GIVEN REQUEST:
Copy out all lines carrying the word "behind".

DATA:
'''

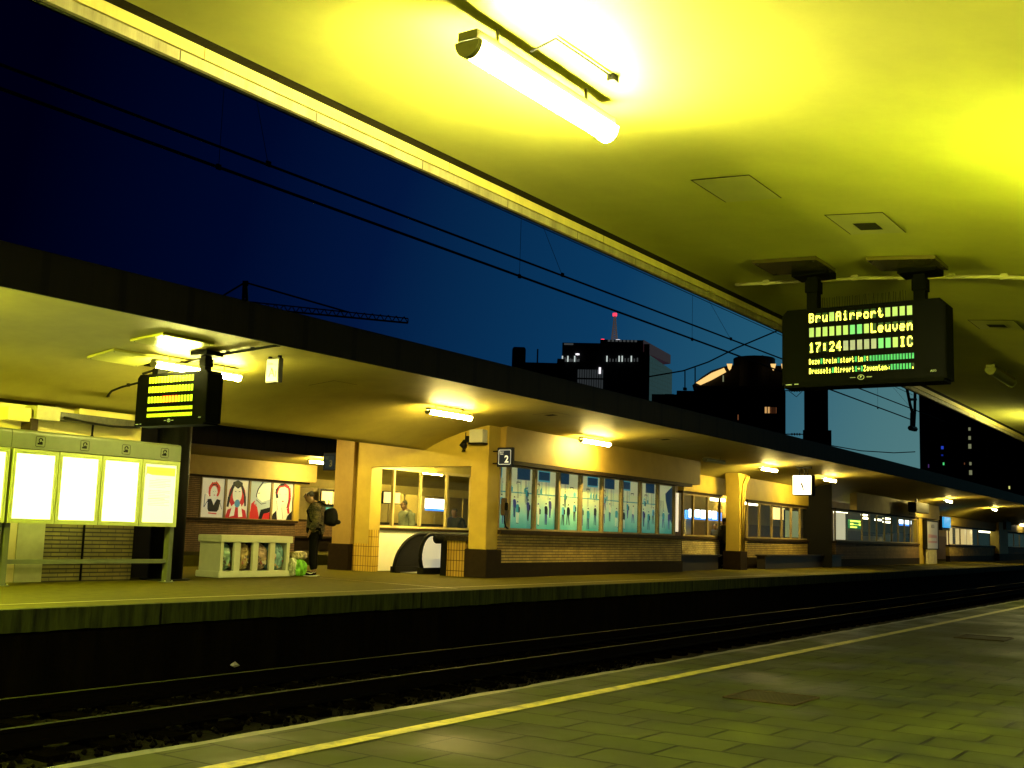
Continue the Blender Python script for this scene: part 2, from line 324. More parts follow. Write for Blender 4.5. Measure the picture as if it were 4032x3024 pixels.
# litter on the ballast
def litter(u, v, z, label, r, m):
    d = sight(u, v); c = d*(z/d.z); b = MB(); n = 9
    vs = [c + Vector((math.cos(i*6.283/n)*r*random.uniform(.6, 1.2), math.sin(i*6.283/n)*r*random.uniform(.6, 1.2), random.uniform(0, .03))) for i in range(n)] + [c + Vector((0, 0, r*.9)), c + Vector((0, 0, -.01))]
    b.add(vs, [(i, (i+1) % n, n) for i in range(n)] + [((i+1) % n, i, n+1) for i in range(n)]); tag(b.build('litter', m), label, 'litter', 'litter between the tracks')
M_PAPER = mat('crumpled_paper', (.45, .44, .34), .8, .2, 20)
litter(924, 2624, -1.86, 'pale round scrap lying under the far platform lip', .07, M_PAPER)
litter(2861, 2517, -1.93, 'crumpled pale paper on the ballast below the far benches', .09, M_PAPER)
# ------------------------------------------------------------------ canopies
M_NIGHTROOF = mat('roofing_felt', (.02, .018, .014), .9, .3, 4, spec=.1)
def canopy(name, tc, s0, s1, label, cat, m_in, m_fas, lip=True, n=90, half=4.77, both=True, zt=2.84):
    root = thing(name, label, cat, P(s0, tc, 0))
    sx = srange(s0, s1, n)
    us = [-half+.095] + [-4.2, -3.7, -3.2, -2.7, -2.2, -1.85, -1.5, -1.25, -1, -.8, -.6, -.45, -.3, -.15, 0]; us = us + [-u for u in us[-2::-1]]
    prof = [(tc+u, ceil(u)) for u in us]
    o = MB().sweep(prof, sx, closed=False).build('soffit', m_in, root, smooth=True); o.matrix_parent_inverse = root.matrix_basis.inverted()
    o = MB().sweep([(p, z+.012) for p, z in prof] + [(tc+half-.095, zt-.06), (tc, 2.35), (tc-half+.095, zt-.06)], sx).build('roof_slab', M_NIGHTROOF, root); o.matrix_parent_inverse = root.matrix_basis.inverted()
    fas = []
    for sg in (-1, 1):
        e = tc+sg*half; i = tc+sg*(half-.092)
        a = MB().sweep([(i, 2.488), (e, 2.488), (e+.032*sg, 2.488), (e+.032*sg, 2.362), (e+.06*sg, 2.362), (e+.06*sg, zt), (i, zt)], sx).build('fascia', m_fas, root); a.matrix_parent_inverse = root.matrix_basis.inverted()
        a = MB().sweep([(e-.002*sg, 2.4865), (e+.03*sg, 2.4865), (e+.03*sg, 2.425), (e-.002*sg, 2.425)], sx).build('drip_moulding', M_MOULD, root); a.matrix_parent_inverse = root.matrix_basis.inverted()
        a = MB().sweep([(e+.004*sg, 2.418), (e+.03*sg, 2.418), (e+.03*sg, 2.362), (e+.004*sg, 2.362)], sx).build('drip_strip', M_STRIP, root); a.matrix_parent_inverse = root.matrix_basis.inverted()
    return root
M_MOULD = banded('edge_moulding', (.62, .52, .12), (.10, .08, .02), 2.13, .006, .5, .12, phase=.55)
M_STRIP = banded('edge_strip', (.34, .30, .13), (.06, .05, .02), 1.0, .008, .55, .35, phase=.44)
M_FASC = banded('fascia_sheets', (.007, .0055, .0016), (.003, .0022, .0006), .985, .10, .7, .25, phase=.05)
canopy('near_canopy', TC0, -9, 75, 'bright yellow canopy ceiling filling the top of the view above the near platform', 'canopy', M_CEIL, M_FASC)
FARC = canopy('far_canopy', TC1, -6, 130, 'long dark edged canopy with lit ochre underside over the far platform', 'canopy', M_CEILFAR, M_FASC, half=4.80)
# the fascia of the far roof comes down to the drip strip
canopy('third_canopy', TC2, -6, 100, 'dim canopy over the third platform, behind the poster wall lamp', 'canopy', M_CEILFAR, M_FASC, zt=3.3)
# hatches in the near ceiling
def tilt(uu, d=.002):  # point on the near soffit
    return None
M_GAP = mat('dark_gap', (.05, .05, .02), .8, .1)
M_HATCH = mat('hatch_paint', (.60, .585, .16), .5, .08, 3)
def hatch(s0, s1, t0, t1, label, grille=None, tc=TC0, mc=None, group='hatches in the near ceiling'):
    root = thing('ceiling_hatch', label, 'hatch', P(s0, (t0+t1)/2, ceil((t0+t1)/2-tc)), 0, group)
    def q(s, t, d): return P(s, t, ceil(t-tc)-d)
    b = MB(); b.add([q(s0, t0, .003), q(s1, t0, .003), q(s1, t1, .003), q(s0, t1, .003)], [(0, 1, 2, 3)]); e = .012
    o = b.build('surround', M_GAP, root); o.matrix_parent_inverse = root.matrix_basis.inverted()
    b = MB(); b.add([q(s0+e, t0+e/2, .006), q(s1-e/2, t0+e/2, .006), q(s1-e/2, t1-e, .006), q(s0+e, t1-e, .006)], [(0, 1, 2, 3)])
    o = b.build('cover', mc or M_HATCH, root); o.matrix_parent_inverse = root.matrix_basis.inverted()
    if grille:
        a, c, d_, e_ = grille; b = MB(); b.add([q(a, d_, .011), q(c, d_, .011), q(c, e_, .011), q(a, e_, .011)], [(0, 1, 2, 3)])
        o = b.build('grille', brick('grille_mesh', (.10, .10, .03), (.09, .09, .028), (.03, .03, .012), .012, .012, .004, .6, plane='floor'), root); o.matrix_parent_inverse = root.matrix_basis.inverted()
hatch(6.80, 7.40, 2.82, 3.25, 'stained ceiling hatch without grille in the yellow ceiling')
hatch(7.90, 8.52, 2.26, 2.69, 'ceiling hatch with dark grille before the large departure board', (8.16, 8.37, 2.39, 2.56))
hatch(12.4, 13.0, 2.20, 2.66, 'ceiling hatch with small grille beyond the large departure board', (12.64, 12.82, 2.34, 2.52))
for (a_, b_, c_, d_, l_) in ((13.52, 14.1, 12.86, 13.45, 'faint hatch in the far canopy between the left board and the escalator hall'), (19.25, 19.85, 12.1, 12.66, 'dark hatch in the far canopy left of the lamp over the mural windows'), (25.0, 25.7, 12.3, 12.95, 'dark hatch in the far canopy right of the lamp over the mural windows')):
    hatch(a_, b_, c_, d_, l_, None if a_ < 15 else (a_+.2, a_+.42, c_+.18, c_+.40), TC1, M_CEILFAR, 'hatches in the far canopy')
# ------------------------------------------------------------------ lamps
def lamp_mats(nm, col, s): return glow('lamp_'+nm, col, s)
L_NEAR = glow('lamp_tube_near', (1., .93, .36), 500.)
L_FAR = glow('lamp_tube_far', (1., .76, .20), 330.)
L_LEFT = glow('lamp_tube_left', (.92, 1., .06), 2300.)
L_GREEN = glow('lamp_tube_greenish', (.98, .92, .22), 330.)
M_LAMPOFF = mat('unlit_diffuser', (.34, .36, .20), .35, .1, 5)
M_LHOUS = mat('lamp_housing', (.20, .18, .08), .5, .2, 8)
def make_lamp(label, m, Ln=1.32, group=None, hang=.17):
    root = thing('ceiling_lamp', label, 'lamp', (0, 0, 0), 0, group)
    n = 10; b = MB(); pts = [(.065*math.cos(math.pi+math.pi*i/n), -.02+.075*math.sin(math.pi+math.pi*i/n)) for i in range(n+1)]
    b.prism(pts, -Ln/2+.03, Ln/2-.03, 'x'); b.build('diffuser', m, root, smooth=False)
    h = MB(); h.box(-Ln/2, Ln/2, -.055, .055, -.018, .028); h.build('housing', M_LHOUS, root)
    for sx in (-1, 1):
        c = MB(); pc = [(y*1.08, z*1.06-.001) for y, z in pts]; c.prism(pc, sx*(Ln/2-.03), sx*(Ln/2+.004), 'x'); c.build('end_cap', M_LHOUS if sx < 0 else m, root)
        k = MB(); k.box(sx*Ln*.32-.006, sx*Ln*.32+.006, -.006, .006, .028, hang); k.build('hanger', M_LHOUS, root)
    return root
lampN = make_lamp('glaring tube lamp hanging under the yellow near ceiling', L_NEAR, 1.32, 'tube lamps under the near canopy', hang=.13)
lampN.location = P(4.62, 3.04, 2.285)
def put(src, s, t, tc, label, group):
    return dup(src, P(s, t, ceil(t-tc)-(.13 if tc == TC0 else .10)), head(s), label, group)
# other lamps of the same ceiling, spaced as on the far platform, standing outside the view
put(lampN, -1.5, 3.07, TC0, 'tube lamp of the near ceiling behind the viewer', 'tube lamps under the near canopy')
for s in (-1.5, 4.68, 10.9):
    put(lampN, s, -3.4, TC0, 'tube lamp on the far wing of the near ceiling, out of view', 'tube lamps under the near canopy')
lampAdded = make_lamp('added unseen lime tube lamp right of the view, evening the near ceiling light', glow('lamp_tube_added_lime', (.92, 1., .10), 330.), 1.30, 'added lamps by the valley of the near roof', hang=.26); lampAdded.location = P(6.6, .35, 1.74)  # added lamp out of view, placed to spread light evenly over the near ceiling
put(lampN, 22.8, 3.0, TC0, 'lit tube lamp far along the near ceiling by the right frame edge', 'tube lamps under the near canopy')
lo = make_lamp('unlit tube lamp under the near ceiling, right of the large departure board', M_LAMPOFF, 1.36, 'tube lamps under the near canopy'); lo.location = P(16.1, 3.02, ceil(3.19)-.10)
lampF = make_lamp('lit tube lamp partly behind the left departure board', L_GREEN, 1.6, 'tube lamps under the far canopy')
lampF.location = P(10.95, 13.2, ceil(13.2-TC1)-.10)
lampL = make_lamp('tube lamp of the far ceiling off the left frame edge, third', L_LEFT, 1.34, 'tube lamps under the far canopy'); lampL.location = P(-7.5, 13.3, ceil(13.3-TC1)-.10)
put(lampL, 5.1, 13.3, TC1, 'tube lamp of the far ceiling off the left frame edge', 'tube lamps under the far canopy')
put(lampL, -1.2, 13.3, TC1, 'tube lamp of the far ceiling off the left frame edge, second', 'tube lamps under the far canopy')
lampW = make_lamp('lit tube lamp above the escalator opening', L_FAR, 1.34, 'tube lamps under the far canopy'); lampW.location = P(17.2, 13.25, ceil(13.25-TC1)-.10)
for s, lb in ((23.35, 'lit tube lamp beside the bright patch on the hall wall above the mural windows'), (34.1, 'lit tube lamp just left of the platform clock'), (40.2, 'lit tube lamp just right of the platform clock'), (59.6, 'small lit tube lamp beyond the advertising pillar'), (72.4, 'farthest lit tube lamp, near the right frame edge')):
    put(lampW, s, 13.5 if s < 24 else 13.25, TC1, lb, 'tube lamps under the far canopy')
hl = make_lamp('tube lamp inside the escalator hall, hidden by the end wall', L_FAR, 1.34, 'tube lamps under the far canopy'); hl.location = BO+BAX*1.75+BBX*2.3+Vector((0, 0, 1.6))
lf = make_lamp('unlit tube lamp between the mural windows and the first round pillar', M_LAMPOFF, 1.34, 'tube lamps under the far canopy'); lf.location = P(30.2, 13.4, ceil(13.4-TC1)-.10)
put(lampW, 29.9, 28.75, TC2, 'lit tube lamp over the poster wall on the third platform', 'tube lamps of the third platform')
put(lampW, 42.5, 33.4, TC2, 'inner tube lamp of the third platform hall, seen through the hall windows', 'tube lamps of the third platform')
put(lampW, 37.5, 33.4, TC2, 'inner tube lamp of the third platform hall, left of its twin', 'tube lamps of the third platform')
put(lampW, 36.5, 28.75, TC2, 'tube lamp of the third platform, seen through the hall windows', 'tube lamps of the third platform')
for s, lb in ((17.4, 'tube lamp of the hall far wing, seen through the top left hall window'), (20.9, 'tube lamp seen through the third hall window above the escalator'), (36., 'tube lamp seen through the windows right of the mural'), (43.5, 'tube lamp seen through the far waiting room windows')):
    put(lampW, s, 18.3, TC1, lb, 'tube lamps under the far canopy')
def wb(mb, name, m, root, **k):
    o = mb.build(name, m, root, **k); o.matrix_parent_inverse = root.matrix_basis.inverted(); return o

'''

REPLY:
canopy('third_canopy', TC2, -6, 100, 'dim canopy over the third platform, behind the poster wall lamp', 'canopy', M_CEILFAR, M_FASC, zt=3.3)
put(lampN, -1.5, 3.07, TC0, 'tube lamp of the near ceiling behind the viewer', 'tube lamps under the near canopy')
lampF = make_lamp('lit tube lamp partly behind the left departure board', L_GREEN, 1.6, 'tube lamps under the far canopy')